Task
Copy down all of the data underneath, exactly as shown.

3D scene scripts

----

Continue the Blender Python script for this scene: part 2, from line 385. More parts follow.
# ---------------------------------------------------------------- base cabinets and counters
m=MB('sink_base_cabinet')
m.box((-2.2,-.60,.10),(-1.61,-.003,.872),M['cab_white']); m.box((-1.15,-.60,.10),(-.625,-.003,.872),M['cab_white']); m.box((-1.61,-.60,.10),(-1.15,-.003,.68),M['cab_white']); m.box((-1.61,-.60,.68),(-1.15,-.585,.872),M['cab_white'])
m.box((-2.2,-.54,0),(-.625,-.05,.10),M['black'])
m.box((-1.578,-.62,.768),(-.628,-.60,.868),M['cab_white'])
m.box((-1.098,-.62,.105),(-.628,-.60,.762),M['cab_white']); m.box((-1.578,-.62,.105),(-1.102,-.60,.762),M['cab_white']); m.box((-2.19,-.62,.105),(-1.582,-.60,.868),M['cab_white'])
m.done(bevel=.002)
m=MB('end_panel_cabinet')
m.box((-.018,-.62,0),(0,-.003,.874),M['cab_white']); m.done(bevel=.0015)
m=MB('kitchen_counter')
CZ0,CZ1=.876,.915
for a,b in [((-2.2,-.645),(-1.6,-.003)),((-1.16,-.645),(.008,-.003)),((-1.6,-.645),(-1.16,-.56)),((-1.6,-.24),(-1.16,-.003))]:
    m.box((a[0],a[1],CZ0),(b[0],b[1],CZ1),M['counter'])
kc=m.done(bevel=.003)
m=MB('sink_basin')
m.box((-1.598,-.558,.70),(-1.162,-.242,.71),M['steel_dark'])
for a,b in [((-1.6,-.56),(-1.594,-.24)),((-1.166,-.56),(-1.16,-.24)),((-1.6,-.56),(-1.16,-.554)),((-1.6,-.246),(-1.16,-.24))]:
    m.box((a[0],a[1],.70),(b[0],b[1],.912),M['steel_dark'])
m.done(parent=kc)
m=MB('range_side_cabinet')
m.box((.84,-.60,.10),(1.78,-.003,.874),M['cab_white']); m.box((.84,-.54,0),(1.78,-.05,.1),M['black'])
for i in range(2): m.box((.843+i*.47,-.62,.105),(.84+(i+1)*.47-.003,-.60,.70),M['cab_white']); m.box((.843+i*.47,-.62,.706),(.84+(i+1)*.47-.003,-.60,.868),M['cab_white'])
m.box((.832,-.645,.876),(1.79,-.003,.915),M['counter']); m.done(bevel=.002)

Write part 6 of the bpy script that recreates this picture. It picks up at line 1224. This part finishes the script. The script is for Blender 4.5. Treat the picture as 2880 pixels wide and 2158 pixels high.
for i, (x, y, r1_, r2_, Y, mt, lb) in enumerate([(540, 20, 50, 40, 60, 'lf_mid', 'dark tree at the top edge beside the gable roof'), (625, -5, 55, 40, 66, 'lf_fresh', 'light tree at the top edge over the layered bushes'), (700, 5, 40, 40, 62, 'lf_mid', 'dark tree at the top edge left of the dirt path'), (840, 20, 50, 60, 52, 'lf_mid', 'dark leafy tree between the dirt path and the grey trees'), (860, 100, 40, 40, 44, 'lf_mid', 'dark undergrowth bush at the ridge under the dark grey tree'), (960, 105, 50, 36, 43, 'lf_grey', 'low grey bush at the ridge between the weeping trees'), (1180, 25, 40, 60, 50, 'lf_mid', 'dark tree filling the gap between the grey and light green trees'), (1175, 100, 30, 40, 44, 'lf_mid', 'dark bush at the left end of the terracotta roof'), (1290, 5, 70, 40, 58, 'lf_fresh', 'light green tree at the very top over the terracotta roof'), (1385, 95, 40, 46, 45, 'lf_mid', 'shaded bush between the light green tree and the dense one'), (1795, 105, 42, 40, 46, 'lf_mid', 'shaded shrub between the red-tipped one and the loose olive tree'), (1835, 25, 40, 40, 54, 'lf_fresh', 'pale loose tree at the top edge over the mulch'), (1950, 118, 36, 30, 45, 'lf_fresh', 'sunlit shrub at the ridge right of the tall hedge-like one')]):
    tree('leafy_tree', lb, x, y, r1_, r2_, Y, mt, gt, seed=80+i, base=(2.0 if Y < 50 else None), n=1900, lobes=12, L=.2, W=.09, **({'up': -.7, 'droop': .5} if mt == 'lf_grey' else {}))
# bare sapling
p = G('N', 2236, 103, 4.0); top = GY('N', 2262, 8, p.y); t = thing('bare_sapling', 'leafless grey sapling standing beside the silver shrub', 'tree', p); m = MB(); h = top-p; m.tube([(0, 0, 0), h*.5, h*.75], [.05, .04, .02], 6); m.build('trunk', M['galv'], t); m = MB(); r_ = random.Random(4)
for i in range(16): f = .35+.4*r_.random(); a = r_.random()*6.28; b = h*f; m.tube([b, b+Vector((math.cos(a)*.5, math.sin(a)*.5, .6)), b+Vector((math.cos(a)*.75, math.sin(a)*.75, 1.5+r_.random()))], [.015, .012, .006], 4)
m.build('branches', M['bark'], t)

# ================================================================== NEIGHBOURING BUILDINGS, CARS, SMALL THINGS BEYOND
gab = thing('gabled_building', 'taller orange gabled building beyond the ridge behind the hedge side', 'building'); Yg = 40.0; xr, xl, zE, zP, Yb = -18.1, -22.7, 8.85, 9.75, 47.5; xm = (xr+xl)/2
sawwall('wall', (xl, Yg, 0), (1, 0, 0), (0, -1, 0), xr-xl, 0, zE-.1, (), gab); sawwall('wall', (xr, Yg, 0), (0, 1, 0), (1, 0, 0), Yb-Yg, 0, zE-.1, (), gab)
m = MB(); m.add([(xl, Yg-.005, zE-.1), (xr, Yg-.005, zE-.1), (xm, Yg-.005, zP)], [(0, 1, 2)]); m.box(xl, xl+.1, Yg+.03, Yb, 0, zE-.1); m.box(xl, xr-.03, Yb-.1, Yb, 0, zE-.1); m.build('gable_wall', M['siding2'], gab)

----

Solution below
Continue the Blender Python script for this scene: part 2, from line 385. More parts follow.
# ---------------------------------------------------------------- base cabinets and counters
m=MB('sink_base_cabinet')
m.box((-2.2,-.60,.10),(-1.61,-.003,.872),M['cab_white']); m.box((-1.15,-.60,.10),(-.625,-.003,.872),M['cab_white']); m.box((-1.61,-.60,.10),(-1.15,-.003,.68),M['cab_white']); m.box((-1.61,-.60,.68),(-1.15,-.585,.872),M['cab_white'])
m.box((-2.2,-.54,0),(-.625,-.05,.10),M['black'])
m.box((-1.578,-.62,.768),(-.628,-.60,.868),M['cab_white'])
m.box((-1.098,-.62,.105),(-.628,-.60,.762),M['cab_white']); m.box((-1.578,-.62,.105),(-1.102,-.60,.762),M['cab_white']); m.box((-2.19,-.62,.105),(-1.582,-.60,.868),M['cab_white'])
m.done(bevel=.002)
m=MB('end_panel_cabinet')
m.box((-.018,-.62,0),(0,-.003,.874),M['cab_white']); m.done(bevel=.0015)
m=MB('kitchen_counter')
CZ0,CZ1=.876,.915
for a,b in [((-2.2,-.645),(-1.6,-.003)),((-1.16,-.645),(.008,-.003)),((-1.6,-.645),(-1.16,-.56)),((-1.6,-.24),(-1.16,-.003))]:
    m.box((a[0],a[1],CZ0),(b[0],b[1],CZ1),M['counter'])
kc=m.done(bevel=.003)
m=MB('sink_basin')
m.box((-1.598,-.558,.70),(-1.162,-.242,.71),M['steel_dark'])
for a,b in [((-1.6,-.56),(-1.594,-.24)),((-1.166,-.56),(-1.16,-.24)),((-1.6,-.56),(-1.16,-.554)),((-1.6,-.246),(-1.16,-.24))]:
    m.box((a[0],a[1],.70),(b[0],b[1],.912),M['steel_dark'])
m.done(parent=kc)
m=MB('range_side_cabinet')
m.box((.84,-.60,.10),(1.78,-.003,.874),M['cab_white']); m.box((.84,-.54,0),(1.78,-.05,.1),M['black'])
for i in range(2): m.box((.843+i*.47,-.62,.105),(.84+(i+1)*.47-.003,-.60,.70),M['cab_white']); m.box((.843+i*.47,-.62,.706),(.84+(i+1)*.47-.003,-.60,.868),M['cab_white'])
m.box((.832,-.645,.876),(1.79,-.003,.915),M['counter']); m.done(bevel=.002)

Write part 6 of the bpy script that recreates this picture. It picks up at line 1224. This part finishes the script. The script is for Blender 4.5. Treat the picture as 2880 pixels wide and 2158 pixels high.
for i, (x, y, r1_, r2_, Y, mt, lb) in enumerate([(540, 20, 50, 40, 60, 'lf_mid', 'dark tree at the top edge beside the gable roof'), (625, -5, 55, 40, 66, 'lf_fresh', 'light tree at the top edge over the layered bushes'), (700, 5, 40, 40, 62, 'lf_mid', 'dark tree at the top edge left of the dirt path'), (840, 20, 50, 60, 52, 'lf_mid', 'dark leafy tree between the dirt path and the grey trees'), (860, 100, 40, 40, 44, 'lf_mid', 'dark undergrowth bush at the ridge under the dark grey tree'), (960, 105, 50, 36, 43, 'lf_grey', 'low grey bush at the ridge between the weeping trees'), (1180, 25, 40, 60, 50, 'lf_mid', 'dark tree filling the gap between the grey and light green trees'), (1175, 100, 30, 40, 44, 'lf_mid', 'dark bush at the left end of the terracotta roof'), (1290, 5, 70, 40, 58, 'lf_fresh', 'light green tree at the very top over the terracotta roof'), (1385, 95, 40, 46, 45, 'lf_mid', 'shaded bush between the light green tree and the dense one'), (1795, 105, 42, 40, 46, 'lf_mid', 'shaded shrub between the red-tipped one and the loose olive tree'), (1835, 25, 40, 40, 54, 'lf_fresh', 'pale loose tree at the top edge over the mulch'), (1950, 118, 36, 30, 45, 'lf_fresh', 'sunlit shrub at the ridge right of the tall hedge-like one')]):
    tree('leafy_tree', lb, x, y, r1_, r2_, Y, mt, gt, seed=80+i, base=(2.0 if Y < 50 else None), n=1900, lobes=12, L=.2, W=.09, **({'up': -.7, 'droop': .5} if mt == 'lf_grey' else {}))
# bare sapling
p = G('N', 2236, 103, 4.0); top = GY('N', 2262, 8, p.y); t = thing('bare_sapling', 'leafless grey sapling standing beside the silver shrub', 'tree', p); m = MB(); h = top-p; m.tube([(0, 0, 0), h*.5, h*.75], [.05, .04, .02], 6); m.build('trunk', M['galv'], t); m = MB(); r_ = random.Random(4)
for i in range(16): f = .35+.4*r_.random(); a = r_.random()*6.28; b = h*f; m.tube([b, b+Vector((math.cos(a)*.5, math.sin(a)*.5, .6)), b+Vector((math.cos(a)*.75, math.sin(a)*.75, 1.5+r_.random()))], [.015, .012, .006], 4)
m.build('branches', M['bark'], t)

# ================================================================== NEIGHBOURING BUILDINGS, CARS, SMALL THINGS BEYOND
gab = thing('gabled_building', 'taller orange gabled building beyond the ridge behind the hedge side', 'building'); Yg = 40.0; xr, xl, zE, zP, Yb = -18.1, -22.7, 8.85, 9.75, 47.5; xm = (xr+xl)/2
sawwall('wall', (xl, Yg, 0), (1, 0, 0), (0, -1, 0), xr-xl, 0, zE-.1, (), gab); sawwall('wall', (xr, Yg, 0), (0, 1, 0), (1, 0, 0), Yb-Yg, 0, zE-.1, (), gab)
m = MB(); m.add([(xl, Yg-.005, zE-.1), (xr, Yg-.005, zE-.1), (xm, Yg-.005, zP)], [(0, 1, 2)]); m.box(xl, xl+.1, Yg+.03, Yb, 0, zE-.1); m.box(xl, xr-.03, Yb-.1, Yb, 0, zE-.1); m.build('gable_wall', M['siding2'], gab)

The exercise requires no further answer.